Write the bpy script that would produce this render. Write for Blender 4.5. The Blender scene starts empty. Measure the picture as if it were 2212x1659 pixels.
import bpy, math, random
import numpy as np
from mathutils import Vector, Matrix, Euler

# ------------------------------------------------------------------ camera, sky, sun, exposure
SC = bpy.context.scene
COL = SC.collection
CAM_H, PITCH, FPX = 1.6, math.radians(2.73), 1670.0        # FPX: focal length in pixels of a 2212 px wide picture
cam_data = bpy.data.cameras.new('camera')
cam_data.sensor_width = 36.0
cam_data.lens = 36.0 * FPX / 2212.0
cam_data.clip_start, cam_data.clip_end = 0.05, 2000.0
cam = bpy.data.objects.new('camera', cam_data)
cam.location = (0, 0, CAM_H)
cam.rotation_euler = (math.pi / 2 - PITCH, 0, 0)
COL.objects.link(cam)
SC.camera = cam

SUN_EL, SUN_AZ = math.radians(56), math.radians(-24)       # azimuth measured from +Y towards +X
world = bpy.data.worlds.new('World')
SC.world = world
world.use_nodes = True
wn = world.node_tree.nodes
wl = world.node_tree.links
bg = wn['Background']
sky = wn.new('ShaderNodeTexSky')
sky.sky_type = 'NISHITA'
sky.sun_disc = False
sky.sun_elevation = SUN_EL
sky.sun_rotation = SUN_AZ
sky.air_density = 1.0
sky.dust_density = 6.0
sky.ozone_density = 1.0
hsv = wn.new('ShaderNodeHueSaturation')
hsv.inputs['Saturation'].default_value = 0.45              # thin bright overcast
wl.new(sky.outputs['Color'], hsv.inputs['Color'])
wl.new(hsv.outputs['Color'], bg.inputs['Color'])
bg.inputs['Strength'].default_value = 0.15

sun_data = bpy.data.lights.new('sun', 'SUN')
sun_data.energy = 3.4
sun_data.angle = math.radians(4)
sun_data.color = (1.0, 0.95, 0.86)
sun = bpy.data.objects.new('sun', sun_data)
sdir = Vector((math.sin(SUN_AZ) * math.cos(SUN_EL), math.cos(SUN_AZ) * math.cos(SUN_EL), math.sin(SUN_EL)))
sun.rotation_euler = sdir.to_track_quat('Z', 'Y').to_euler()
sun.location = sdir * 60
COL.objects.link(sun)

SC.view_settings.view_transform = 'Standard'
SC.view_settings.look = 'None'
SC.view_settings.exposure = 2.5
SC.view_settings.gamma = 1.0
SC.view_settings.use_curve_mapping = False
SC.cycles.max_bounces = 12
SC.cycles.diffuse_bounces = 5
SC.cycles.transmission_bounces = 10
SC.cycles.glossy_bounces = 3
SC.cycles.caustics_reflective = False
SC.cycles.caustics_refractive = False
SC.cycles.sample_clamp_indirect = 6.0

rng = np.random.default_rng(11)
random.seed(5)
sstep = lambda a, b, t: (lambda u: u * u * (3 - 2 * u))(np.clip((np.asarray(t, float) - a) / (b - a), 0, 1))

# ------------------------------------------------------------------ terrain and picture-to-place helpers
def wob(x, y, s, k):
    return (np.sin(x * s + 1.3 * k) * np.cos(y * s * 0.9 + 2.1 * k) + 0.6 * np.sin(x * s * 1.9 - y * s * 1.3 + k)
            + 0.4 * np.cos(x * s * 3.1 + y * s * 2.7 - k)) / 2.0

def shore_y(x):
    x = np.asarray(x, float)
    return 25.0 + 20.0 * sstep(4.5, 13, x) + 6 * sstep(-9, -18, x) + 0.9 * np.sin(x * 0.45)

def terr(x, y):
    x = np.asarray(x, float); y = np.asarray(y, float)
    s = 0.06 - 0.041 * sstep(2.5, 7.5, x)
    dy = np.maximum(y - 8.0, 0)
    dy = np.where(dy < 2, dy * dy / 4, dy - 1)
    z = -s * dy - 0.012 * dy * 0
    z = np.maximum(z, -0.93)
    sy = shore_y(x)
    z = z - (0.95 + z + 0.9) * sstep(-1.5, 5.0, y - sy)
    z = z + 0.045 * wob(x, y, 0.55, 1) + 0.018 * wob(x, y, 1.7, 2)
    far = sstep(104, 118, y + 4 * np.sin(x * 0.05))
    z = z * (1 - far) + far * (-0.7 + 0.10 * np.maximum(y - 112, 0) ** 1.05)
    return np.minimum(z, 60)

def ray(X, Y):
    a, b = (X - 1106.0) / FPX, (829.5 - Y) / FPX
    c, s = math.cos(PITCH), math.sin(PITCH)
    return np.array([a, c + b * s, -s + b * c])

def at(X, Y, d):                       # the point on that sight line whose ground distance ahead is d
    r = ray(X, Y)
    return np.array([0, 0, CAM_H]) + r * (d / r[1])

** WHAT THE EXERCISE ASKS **
Reproduce the material precisely, including every line.

** FINISHED EXERCISE **
Write the bpy script that would produce this render. Write for Blender 4.5. The Blender scene starts empty. Measure the picture as if it were 2212x1659 pixels.
import bpy, math, random
import numpy as np
from mathutils import Vector, Matrix, Euler

# ------------------------------------------------------------------ camera, sky, sun, exposure
SC = bpy.context.scene
COL = SC.collection
CAM_H, PITCH, FPX = 1.6, math.radians(2.73), 1670.0        # FPX: focal length in pixels of a 2212 px wide picture
cam_data = bpy.data.cameras.new('camera')
cam_data.sensor_width = 36.0
cam_data.lens = 36.0 * FPX / 2212.0
cam_data.clip_start, cam_data.clip_end = 0.05, 2000.0
cam = bpy.data.objects.new('camera', cam_data)
cam.location = (0, 0, CAM_H)
cam.rotation_euler = (math.pi / 2 - PITCH, 0, 0)
COL.objects.link(cam)
SC.camera = cam

SUN_EL, SUN_AZ = math.radians(56), math.radians(-24)       # azimuth measured from +Y towards +X
world = bpy.data.worlds.new('World')
SC.world = world
world.use_nodes = True
wn = world.node_tree.nodes
wl = world.node_tree.links
bg = wn['Background']
sky = wn.new('ShaderNodeTexSky')
sky.sky_type = 'NISHITA'
sky.sun_disc = False
sky.sun_elevation = SUN_EL
sky.sun_rotation = SUN_AZ
sky.air_density = 1.0
sky.dust_density = 6.0
sky.ozone_density = 1.0
hsv = wn.new('ShaderNodeHueSaturation')
hsv.inputs['Saturation'].default_value = 0.45              # thin bright overcast
wl.new(sky.outputs['Color'], hsv.inputs['Color'])
wl.new(hsv.outputs['Color'], bg.inputs['Color'])
bg.inputs['Strength'].default_value = 0.15

sun_data = bpy.data.lights.new('sun', 'SUN')
sun_data.energy = 3.4
sun_data.angle = math.radians(4)
sun_data.color = (1.0, 0.95, 0.86)
sun = bpy.data.objects.new('sun', sun_data)
sdir = Vector((math.sin(SUN_AZ) * math.cos(SUN_EL), math.cos(SUN_AZ) * math.cos(SUN_EL), math.sin(SUN_EL)))
sun.rotation_euler = sdir.to_track_quat('Z', 'Y').to_euler()
sun.location = sdir * 60
COL.objects.link(sun)

SC.view_settings.view_transform = 'Standard'
SC.view_settings.look = 'None'
SC.view_settings.exposure = 2.5
SC.view_settings.gamma = 1.0
SC.view_settings.use_curve_mapping = False
SC.cycles.max_bounces = 12
SC.cycles.diffuse_bounces = 5
SC.cycles.transmission_bounces = 10
SC.cycles.glossy_bounces = 3
SC.cycles.caustics_reflective = False
SC.cycles.caustics_refractive = False
SC.cycles.sample_clamp_indirect = 6.0

rng = np.random.default_rng(11)
random.seed(5)
sstep = lambda a, b, t: (lambda u: u * u * (3 - 2 * u))(np.clip((np.asarray(t, float) - a) / (b - a), 0, 1))

# ------------------------------------------------------------------ terrain and picture-to-place helpers
def wob(x, y, s, k):
    return (np.sin(x * s + 1.3 * k) * np.cos(y * s * 0.9 + 2.1 * k) + 0.6 * np.sin(x * s * 1.9 - y * s * 1.3 + k)
            + 0.4 * np.cos(x * s * 3.1 + y * s * 2.7 - k)) / 2.0

def shore_y(x):
    x = np.asarray(x, float)
    return 25.0 + 20.0 * sstep(4.5, 13, x) + 6 * sstep(-9, -18, x) + 0.9 * np.sin(x * 0.45)

def terr(x, y):
    x = np.asarray(x, float); y = np.asarray(y, float)
    s = 0.06 - 0.041 * sstep(2.5, 7.5, x)
    dy = np.maximum(y - 8.0, 0)
    dy = np.where(dy < 2, dy * dy / 4, dy - 1)
    z = -s * dy - 0.012 * dy * 0
    z = np.maximum(z, -0.93)
    sy = shore_y(x)
    z = z - (0.95 + z + 0.9) * sstep(-1.5, 5.0, y - sy)
    z = z + 0.045 * wob(x, y, 0.55, 1) + 0.018 * wob(x, y, 1.7, 2)
    far = sstep(104, 118, y + 4 * np.sin(x * 0.05))
    z = z * (1 - far) + far * (-0.7 + 0.10 * np.maximum(y - 112, 0) ** 1.05)
    return np.minimum(z, 60)

def ray(X, Y):
    a, b = (X - 1106.0) / FPX, (829.5 - Y) / FPX
    c, s = math.cos(PITCH), math.sin(PITCH)
    return np.array([a, c + b * s, -s + b * c])

def at(X, Y, d):                       # the point on that sight line whose ground distance ahead is d
    r = ray(X, Y)
    return np.array([0, 0, CAM_H]) + r * (d / r[1])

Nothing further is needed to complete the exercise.